Yenilikleri çok yakından takip eden, vizyonuyla her zaman farkındalık yaratan, dünyayı dolaşan, çok okuyan, ülkesinin geleceğine inanan bir sevdanın temsilcisidir Uzun. Türkiye’nin her alanda zengin topraklarının varlığıyla, bu ülkenin insanlarının fakir olmayı hak etmediklerini, üretip zenginliği paylaşmamız gerektiğini anlatmaktadır.

İYİ BİR GURME

Yaşam gustosunu, damak zevkini ve giyim tarzını her zaman takdir ettiğim Tuncay Bey, paylaşmayı seven, insancıl yönleri çok güçlü olan bir iş insanıdır. Dünyada pek çok Michelin yıldızlı restorana gidip çok güzel deneyimler yaşayan Tuncay Bey, saygıdeğer iş insanı babası Osman Bey’in çizdiği yolda prensipli, titiz, takipçi tavırla ve emin adımlarla ilerlemektedir.

Kemer Country’nin ortaklarından olan Tuncay Bey, aynı zamanda da Zeytinburnu’ndaki Olivium AVM’nin sahiplerindendir. Fırtınalı denizlerin cesur kaptanı gibi yatırım yapmaktan hiçbir zaman çekinmemiştir. Ankara’ya geldiğinde mutlaka Trilye’ye uğrayan Uzun, deniz ürünlerine çok meraklıdır.
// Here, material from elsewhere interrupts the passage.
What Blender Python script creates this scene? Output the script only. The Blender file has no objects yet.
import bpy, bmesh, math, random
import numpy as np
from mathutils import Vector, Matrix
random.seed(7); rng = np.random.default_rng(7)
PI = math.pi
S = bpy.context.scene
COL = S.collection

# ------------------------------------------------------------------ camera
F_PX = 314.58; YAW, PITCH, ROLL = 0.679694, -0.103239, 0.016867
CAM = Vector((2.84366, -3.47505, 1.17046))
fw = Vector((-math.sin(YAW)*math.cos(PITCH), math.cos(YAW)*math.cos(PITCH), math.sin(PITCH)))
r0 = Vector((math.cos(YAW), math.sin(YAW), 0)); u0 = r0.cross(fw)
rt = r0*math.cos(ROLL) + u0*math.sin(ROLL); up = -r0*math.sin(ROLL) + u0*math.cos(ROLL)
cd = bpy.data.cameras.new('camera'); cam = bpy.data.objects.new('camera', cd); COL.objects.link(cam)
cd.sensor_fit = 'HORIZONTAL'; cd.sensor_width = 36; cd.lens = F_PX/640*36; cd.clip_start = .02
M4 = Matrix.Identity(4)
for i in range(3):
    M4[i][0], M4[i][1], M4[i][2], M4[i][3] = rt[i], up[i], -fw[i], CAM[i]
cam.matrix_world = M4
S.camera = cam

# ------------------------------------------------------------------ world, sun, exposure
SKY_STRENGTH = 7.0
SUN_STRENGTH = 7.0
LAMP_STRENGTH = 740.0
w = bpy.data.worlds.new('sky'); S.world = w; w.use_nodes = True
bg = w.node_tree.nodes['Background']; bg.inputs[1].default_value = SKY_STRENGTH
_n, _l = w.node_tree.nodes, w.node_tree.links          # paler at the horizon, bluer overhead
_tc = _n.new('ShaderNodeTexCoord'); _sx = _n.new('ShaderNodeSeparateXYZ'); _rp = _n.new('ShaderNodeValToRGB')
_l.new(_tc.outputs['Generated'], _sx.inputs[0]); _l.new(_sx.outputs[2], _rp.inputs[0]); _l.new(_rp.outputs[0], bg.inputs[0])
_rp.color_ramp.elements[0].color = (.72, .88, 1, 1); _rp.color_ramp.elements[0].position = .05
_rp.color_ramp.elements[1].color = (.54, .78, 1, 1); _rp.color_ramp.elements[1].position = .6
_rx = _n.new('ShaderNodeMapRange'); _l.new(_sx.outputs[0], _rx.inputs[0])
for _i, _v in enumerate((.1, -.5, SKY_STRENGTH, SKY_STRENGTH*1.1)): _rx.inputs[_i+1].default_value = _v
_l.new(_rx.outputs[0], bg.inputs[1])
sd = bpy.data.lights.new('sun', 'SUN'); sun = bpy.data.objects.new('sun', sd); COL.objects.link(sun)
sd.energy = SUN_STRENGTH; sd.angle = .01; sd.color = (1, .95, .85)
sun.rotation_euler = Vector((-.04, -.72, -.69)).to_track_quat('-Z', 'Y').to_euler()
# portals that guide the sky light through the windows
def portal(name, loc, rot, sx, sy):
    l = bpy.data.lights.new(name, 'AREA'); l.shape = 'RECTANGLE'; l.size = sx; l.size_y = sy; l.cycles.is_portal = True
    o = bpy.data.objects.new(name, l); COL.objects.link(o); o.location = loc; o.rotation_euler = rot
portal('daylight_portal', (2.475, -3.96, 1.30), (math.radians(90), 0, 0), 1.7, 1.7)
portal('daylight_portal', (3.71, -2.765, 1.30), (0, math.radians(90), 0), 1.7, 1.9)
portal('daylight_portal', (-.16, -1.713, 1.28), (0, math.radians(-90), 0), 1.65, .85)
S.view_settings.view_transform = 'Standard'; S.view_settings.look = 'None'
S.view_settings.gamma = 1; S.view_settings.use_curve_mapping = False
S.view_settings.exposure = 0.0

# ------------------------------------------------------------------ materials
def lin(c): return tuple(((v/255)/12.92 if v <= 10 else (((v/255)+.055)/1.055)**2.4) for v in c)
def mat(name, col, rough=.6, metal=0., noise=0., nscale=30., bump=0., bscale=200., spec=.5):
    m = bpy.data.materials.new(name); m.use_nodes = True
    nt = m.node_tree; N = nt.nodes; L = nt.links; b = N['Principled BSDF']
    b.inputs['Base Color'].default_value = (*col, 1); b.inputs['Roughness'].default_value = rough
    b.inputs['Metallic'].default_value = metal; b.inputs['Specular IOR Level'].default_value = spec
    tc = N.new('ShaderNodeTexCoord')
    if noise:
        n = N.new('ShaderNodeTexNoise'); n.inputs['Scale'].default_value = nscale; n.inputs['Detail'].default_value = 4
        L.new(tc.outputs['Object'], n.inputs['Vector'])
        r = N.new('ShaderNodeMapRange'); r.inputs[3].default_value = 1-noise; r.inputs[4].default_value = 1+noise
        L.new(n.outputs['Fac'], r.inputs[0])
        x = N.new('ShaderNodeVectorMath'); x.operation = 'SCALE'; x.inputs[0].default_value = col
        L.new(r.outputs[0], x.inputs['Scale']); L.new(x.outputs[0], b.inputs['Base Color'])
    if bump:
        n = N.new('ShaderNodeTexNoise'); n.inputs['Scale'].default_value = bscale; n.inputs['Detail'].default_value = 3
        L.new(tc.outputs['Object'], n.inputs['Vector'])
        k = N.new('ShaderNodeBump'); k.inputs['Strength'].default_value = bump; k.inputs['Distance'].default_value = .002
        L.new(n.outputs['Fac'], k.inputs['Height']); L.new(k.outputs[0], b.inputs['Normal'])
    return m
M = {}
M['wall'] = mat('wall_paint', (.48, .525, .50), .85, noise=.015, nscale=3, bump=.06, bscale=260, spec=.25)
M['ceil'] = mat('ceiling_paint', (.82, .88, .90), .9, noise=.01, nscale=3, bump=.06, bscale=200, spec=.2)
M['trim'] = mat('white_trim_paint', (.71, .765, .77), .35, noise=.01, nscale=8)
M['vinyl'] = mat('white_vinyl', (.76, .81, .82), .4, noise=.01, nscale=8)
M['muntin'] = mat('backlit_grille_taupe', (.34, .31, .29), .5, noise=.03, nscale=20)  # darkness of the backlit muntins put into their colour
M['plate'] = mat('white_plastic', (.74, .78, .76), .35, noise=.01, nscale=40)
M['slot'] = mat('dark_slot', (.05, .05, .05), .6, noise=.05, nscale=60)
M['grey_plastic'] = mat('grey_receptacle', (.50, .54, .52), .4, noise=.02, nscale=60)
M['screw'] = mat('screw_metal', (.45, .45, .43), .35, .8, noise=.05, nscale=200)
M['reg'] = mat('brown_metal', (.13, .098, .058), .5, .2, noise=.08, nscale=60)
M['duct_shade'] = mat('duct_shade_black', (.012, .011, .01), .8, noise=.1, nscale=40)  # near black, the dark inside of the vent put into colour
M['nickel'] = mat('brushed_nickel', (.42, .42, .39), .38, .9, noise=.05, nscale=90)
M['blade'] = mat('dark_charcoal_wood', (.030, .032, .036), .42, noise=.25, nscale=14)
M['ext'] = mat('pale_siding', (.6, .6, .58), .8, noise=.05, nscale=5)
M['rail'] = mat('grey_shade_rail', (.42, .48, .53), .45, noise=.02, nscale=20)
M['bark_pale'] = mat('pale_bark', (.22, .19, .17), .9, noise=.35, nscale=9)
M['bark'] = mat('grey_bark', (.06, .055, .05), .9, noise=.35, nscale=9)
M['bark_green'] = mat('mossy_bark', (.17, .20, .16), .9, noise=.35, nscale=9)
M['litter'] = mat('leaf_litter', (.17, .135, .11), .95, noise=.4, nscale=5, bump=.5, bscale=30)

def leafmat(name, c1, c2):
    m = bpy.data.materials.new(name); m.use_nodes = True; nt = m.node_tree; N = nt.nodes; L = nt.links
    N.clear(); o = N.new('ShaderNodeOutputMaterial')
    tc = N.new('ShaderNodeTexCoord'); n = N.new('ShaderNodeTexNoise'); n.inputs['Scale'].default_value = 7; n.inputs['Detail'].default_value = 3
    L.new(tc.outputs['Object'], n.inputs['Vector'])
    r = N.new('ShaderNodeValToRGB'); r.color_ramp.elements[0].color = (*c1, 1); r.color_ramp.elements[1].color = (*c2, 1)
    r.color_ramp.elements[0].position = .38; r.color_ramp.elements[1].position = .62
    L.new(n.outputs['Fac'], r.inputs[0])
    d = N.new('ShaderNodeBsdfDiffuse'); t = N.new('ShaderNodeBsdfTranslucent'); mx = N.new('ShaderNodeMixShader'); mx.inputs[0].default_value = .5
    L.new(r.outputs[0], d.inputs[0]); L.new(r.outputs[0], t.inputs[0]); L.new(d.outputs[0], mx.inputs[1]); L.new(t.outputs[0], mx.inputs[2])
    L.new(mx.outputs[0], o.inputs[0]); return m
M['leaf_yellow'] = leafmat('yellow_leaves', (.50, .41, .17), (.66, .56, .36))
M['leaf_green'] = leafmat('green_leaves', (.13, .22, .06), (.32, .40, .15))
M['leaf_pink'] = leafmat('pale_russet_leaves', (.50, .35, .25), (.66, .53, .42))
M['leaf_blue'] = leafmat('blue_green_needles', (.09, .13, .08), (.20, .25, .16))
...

Değerli ağabeyim, vizyonunu, sosyal ilişkilerini her zaman takdir ettiğim Emekli Tümgeneral Zekeriya Öztürk vasıtasıyla tanıştığım genç iş insanı Tuncay Uzun, Malatyalı olup, vefasını hiç yitirmeyen, büyüdükçe mütevazılığı artan çok özel bir değerdir.

MÜTHİŞ ESER

Geçtiğimiz hafta iki ciltlik “Türk Pulları Spesyalize Kataloğu Türkiye Büyük Millet Meclisi Hükümeti” adlı kitabı bana takdim edince gerçekten gözlerim doldu. Müthiş bir pul koleksiyonuna sahip olan Tuncay Bey, TBMM’nin kuruluşundan Cumhuriyetimizin ilanına kadar geçen dönemde Anadolu topraklarında yaşanan zorlu mücadelenin, pul ve posta tarihi yoluyla anlatımı ve işleyişi niteliğinde bir eser hazırlatmış. Gerçekten her türlü yoksulluk içinde kazanılmış bir zafer destanının küçük bir bölümü. Çok uzun süren ayrıntılı ve titiz bir çalışmanın ürünü olan bu eser dünyada çok nadir olarak bilinen “Ankara Hükümeti” veya “Anadolu” pullarının nasıl oluştuğunu, nerelerde ve ne şartlar altında kullanıldığını göstermesi açısından şu ana kadar uluslararası alanda gerçekleştirilmiş, Türkçe olarak hazırlanmış olan ilk ve en kapsamlı çalışma. Bu eseri kütüphanelere hediye eden Tuncay Bey’i yürekten kutluyorum.

Fenerbahçe Spor Kulübü yöneticiliğinden, sosyal sorumluluk projelerine verdiği desteğe ve 60 yıllık Anadolu İplik efsanesinin başarılarına kadar pek çok şey var anlatılacak Tuncay Bey hakkında… Sayfalara sığmaz bu başarı öyküsü, iyi ki varsınız.

Açılmamış kanatların büyüklüğü bilinmez. İyi pazarlar.

Not: Sevgililer Günü’nüz kutlu olsun, her zaman sevgiyle kalın.